━━ Dataset extract ━━

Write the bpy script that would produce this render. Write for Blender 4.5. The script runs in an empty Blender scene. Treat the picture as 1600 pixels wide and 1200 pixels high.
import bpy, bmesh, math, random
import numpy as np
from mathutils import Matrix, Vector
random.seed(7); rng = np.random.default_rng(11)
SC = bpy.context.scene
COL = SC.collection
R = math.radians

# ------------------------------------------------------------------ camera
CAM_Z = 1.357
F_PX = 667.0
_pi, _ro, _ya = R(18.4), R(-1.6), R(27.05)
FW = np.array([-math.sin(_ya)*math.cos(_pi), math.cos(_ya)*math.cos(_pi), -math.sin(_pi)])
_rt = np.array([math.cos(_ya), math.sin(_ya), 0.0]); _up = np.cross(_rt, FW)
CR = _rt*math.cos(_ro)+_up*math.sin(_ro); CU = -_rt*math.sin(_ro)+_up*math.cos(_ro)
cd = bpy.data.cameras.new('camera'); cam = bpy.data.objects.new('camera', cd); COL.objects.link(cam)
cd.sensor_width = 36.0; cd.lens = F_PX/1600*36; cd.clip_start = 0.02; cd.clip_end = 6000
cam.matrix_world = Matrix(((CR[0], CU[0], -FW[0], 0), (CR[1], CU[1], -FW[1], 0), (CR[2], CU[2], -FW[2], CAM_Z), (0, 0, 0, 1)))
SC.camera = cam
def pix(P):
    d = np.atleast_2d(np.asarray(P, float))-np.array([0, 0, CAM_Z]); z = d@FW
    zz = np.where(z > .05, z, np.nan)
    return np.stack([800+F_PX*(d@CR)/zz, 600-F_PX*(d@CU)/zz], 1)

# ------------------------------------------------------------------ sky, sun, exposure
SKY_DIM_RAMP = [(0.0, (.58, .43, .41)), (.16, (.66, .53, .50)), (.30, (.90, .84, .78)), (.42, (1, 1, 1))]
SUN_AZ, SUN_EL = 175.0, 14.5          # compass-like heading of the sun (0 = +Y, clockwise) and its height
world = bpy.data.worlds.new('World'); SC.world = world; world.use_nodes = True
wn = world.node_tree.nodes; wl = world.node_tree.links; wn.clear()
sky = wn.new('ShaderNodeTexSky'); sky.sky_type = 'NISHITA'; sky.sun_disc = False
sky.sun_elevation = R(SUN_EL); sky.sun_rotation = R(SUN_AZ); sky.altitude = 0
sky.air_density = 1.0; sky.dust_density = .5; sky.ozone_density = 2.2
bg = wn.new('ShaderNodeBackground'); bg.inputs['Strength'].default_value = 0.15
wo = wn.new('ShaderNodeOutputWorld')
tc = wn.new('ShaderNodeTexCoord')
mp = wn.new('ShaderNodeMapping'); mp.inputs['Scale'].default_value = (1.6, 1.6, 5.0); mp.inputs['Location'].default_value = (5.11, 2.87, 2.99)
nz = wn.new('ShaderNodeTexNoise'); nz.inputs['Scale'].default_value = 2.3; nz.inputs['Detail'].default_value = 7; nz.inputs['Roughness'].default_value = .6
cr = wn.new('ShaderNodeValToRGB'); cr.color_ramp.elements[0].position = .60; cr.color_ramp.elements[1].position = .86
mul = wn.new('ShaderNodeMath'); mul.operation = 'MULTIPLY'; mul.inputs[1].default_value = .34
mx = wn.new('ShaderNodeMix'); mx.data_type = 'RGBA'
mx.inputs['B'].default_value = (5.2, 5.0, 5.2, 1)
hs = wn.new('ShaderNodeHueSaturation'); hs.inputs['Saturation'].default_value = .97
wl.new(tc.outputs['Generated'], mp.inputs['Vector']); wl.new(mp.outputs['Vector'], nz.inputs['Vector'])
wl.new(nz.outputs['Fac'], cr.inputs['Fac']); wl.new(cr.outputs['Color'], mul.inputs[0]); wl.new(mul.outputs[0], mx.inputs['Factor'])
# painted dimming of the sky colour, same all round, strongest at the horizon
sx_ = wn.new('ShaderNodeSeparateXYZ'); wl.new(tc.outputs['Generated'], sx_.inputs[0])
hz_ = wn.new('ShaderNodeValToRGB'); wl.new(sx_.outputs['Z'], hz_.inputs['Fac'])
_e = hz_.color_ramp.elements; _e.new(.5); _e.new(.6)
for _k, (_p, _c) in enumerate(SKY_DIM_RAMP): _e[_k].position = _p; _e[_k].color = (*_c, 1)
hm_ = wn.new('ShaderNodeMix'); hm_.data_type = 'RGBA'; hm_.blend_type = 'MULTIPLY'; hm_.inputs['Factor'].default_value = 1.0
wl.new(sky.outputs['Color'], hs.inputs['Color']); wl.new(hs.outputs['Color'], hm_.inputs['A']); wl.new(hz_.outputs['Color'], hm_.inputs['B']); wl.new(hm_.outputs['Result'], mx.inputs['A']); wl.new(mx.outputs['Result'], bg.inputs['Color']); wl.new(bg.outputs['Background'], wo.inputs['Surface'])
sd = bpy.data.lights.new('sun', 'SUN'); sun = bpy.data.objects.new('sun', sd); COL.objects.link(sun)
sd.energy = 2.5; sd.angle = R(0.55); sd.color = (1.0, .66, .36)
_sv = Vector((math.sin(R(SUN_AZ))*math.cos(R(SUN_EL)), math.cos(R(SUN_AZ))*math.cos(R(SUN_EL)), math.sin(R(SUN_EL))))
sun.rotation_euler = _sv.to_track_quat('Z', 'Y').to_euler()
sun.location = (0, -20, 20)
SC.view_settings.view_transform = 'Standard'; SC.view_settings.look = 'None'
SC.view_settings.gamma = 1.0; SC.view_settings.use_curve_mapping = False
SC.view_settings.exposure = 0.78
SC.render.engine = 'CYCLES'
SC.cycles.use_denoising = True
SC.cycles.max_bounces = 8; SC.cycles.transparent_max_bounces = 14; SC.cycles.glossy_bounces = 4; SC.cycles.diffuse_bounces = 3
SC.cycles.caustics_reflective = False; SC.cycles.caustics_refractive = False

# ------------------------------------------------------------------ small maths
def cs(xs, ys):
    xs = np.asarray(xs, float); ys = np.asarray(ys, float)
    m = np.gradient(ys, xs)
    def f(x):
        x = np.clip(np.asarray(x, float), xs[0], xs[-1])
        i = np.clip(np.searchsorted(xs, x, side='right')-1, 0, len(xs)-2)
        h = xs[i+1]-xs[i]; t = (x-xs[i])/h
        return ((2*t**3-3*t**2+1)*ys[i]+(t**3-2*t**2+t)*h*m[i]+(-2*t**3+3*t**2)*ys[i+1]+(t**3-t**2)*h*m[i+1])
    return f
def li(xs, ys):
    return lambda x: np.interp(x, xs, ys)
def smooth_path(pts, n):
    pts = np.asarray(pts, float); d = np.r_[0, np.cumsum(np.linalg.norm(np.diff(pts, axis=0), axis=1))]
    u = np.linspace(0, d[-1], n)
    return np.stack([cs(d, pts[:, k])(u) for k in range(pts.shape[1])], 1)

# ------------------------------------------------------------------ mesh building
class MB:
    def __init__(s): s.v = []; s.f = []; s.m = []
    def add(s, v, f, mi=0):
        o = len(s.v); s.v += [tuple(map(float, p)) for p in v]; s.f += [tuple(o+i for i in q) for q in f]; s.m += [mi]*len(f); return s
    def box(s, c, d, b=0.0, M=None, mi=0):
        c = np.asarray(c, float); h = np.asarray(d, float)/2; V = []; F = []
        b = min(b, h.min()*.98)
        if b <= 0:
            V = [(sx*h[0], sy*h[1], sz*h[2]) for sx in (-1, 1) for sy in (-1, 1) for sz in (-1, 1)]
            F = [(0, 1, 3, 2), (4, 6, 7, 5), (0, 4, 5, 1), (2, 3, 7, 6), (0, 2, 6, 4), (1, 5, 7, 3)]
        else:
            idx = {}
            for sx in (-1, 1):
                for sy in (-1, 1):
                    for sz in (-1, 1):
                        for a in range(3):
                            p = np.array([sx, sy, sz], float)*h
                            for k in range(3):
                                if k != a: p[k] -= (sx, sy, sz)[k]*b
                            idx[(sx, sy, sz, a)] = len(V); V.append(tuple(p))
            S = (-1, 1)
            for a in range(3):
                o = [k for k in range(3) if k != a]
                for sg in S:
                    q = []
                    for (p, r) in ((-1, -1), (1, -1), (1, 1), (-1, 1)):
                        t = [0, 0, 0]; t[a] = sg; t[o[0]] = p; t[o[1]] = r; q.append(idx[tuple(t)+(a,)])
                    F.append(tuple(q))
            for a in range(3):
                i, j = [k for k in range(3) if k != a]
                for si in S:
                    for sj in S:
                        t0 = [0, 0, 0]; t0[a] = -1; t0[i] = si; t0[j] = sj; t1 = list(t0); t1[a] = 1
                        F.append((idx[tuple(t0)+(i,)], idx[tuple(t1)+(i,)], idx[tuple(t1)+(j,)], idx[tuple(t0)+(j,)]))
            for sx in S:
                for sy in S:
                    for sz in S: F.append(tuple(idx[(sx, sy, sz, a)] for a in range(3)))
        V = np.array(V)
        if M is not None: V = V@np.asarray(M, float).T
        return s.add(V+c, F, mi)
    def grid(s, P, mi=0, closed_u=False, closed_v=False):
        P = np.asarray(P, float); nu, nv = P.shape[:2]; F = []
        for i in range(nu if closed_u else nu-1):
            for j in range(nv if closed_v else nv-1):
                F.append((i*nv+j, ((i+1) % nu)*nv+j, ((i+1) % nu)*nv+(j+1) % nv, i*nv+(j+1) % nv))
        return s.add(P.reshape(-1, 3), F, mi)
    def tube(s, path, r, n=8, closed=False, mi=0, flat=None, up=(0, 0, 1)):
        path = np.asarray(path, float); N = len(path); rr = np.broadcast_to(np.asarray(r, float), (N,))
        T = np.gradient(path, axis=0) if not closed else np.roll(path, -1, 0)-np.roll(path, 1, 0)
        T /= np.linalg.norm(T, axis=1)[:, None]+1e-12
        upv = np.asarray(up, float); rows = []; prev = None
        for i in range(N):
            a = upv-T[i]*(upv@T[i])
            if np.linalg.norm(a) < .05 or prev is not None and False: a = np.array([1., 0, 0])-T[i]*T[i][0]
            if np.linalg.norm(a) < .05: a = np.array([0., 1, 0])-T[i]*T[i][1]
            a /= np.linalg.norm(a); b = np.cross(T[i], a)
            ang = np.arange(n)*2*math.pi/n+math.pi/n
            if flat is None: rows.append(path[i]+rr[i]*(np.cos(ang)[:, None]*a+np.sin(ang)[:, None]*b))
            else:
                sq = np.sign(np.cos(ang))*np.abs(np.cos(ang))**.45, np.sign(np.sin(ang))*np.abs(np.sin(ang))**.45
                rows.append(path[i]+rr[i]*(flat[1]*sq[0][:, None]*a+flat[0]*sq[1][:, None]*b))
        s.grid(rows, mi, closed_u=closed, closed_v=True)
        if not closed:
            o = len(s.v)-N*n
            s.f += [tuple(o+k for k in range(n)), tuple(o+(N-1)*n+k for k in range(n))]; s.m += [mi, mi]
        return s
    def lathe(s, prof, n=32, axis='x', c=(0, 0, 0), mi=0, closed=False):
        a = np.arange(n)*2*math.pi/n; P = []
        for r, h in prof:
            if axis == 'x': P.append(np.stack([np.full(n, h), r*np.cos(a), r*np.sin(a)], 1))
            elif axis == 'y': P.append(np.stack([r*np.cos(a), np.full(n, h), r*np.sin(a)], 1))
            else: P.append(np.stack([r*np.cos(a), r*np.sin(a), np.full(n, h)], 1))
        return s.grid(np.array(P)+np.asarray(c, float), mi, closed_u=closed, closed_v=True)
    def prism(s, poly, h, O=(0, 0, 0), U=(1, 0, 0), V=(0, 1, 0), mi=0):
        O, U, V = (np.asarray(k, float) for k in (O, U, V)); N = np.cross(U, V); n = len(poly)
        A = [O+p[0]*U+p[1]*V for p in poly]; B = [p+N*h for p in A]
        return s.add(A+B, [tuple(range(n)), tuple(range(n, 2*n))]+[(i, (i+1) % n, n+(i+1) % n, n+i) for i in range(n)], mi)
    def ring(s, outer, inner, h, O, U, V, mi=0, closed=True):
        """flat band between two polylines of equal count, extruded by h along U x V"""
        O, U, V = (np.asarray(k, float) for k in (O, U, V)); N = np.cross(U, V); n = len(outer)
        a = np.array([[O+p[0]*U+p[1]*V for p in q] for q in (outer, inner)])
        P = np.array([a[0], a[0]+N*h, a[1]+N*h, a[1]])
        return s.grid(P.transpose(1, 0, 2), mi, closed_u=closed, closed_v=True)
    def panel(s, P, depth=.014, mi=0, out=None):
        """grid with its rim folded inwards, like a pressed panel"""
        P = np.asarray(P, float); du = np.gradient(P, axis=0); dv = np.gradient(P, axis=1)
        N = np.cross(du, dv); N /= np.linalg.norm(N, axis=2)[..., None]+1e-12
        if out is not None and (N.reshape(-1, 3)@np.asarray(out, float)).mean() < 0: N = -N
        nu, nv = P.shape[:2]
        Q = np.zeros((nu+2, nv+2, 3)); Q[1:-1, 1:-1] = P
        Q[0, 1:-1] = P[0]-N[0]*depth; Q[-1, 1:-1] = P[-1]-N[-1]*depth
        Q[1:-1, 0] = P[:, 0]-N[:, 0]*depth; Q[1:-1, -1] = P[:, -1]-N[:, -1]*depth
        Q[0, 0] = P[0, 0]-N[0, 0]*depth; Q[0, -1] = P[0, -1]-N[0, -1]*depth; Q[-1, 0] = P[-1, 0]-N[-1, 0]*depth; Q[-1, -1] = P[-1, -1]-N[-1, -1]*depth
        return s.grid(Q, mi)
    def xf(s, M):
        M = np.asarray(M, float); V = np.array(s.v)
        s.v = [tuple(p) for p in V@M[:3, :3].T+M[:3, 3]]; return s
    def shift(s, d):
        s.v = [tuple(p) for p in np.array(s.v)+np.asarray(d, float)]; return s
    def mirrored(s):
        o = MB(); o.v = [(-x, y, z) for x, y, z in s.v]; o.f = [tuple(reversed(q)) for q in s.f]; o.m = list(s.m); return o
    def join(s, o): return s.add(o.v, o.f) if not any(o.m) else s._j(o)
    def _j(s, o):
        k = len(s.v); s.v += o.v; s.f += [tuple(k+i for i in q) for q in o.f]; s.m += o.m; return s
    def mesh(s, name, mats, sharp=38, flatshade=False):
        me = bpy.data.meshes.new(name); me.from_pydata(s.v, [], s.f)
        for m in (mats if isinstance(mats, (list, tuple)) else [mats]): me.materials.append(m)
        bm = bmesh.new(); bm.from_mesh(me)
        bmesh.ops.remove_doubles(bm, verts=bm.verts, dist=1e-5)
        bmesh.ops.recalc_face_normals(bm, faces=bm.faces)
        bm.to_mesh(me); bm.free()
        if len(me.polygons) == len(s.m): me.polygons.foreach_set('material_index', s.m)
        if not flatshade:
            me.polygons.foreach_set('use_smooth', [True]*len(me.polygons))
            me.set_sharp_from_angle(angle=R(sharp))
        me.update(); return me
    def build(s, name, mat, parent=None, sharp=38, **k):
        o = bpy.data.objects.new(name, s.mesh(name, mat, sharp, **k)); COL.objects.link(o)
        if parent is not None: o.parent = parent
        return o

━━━

Written problem: Repeat, word for word, the lines from the opening of the material through the line containing "R = math.radians".

Task result:
Write the bpy script that would produce this render. Write for Blender 4.5. The script runs in an empty Blender scene. Treat the picture as 1600 pixels wide and 1200 pixels high.
import bpy, bmesh, math, random
import numpy as np
from mathutils import Matrix, Vector
random.seed(7); rng = np.random.default_rng(11)
SC = bpy.context.scene
COL = SC.collection
R = math.radians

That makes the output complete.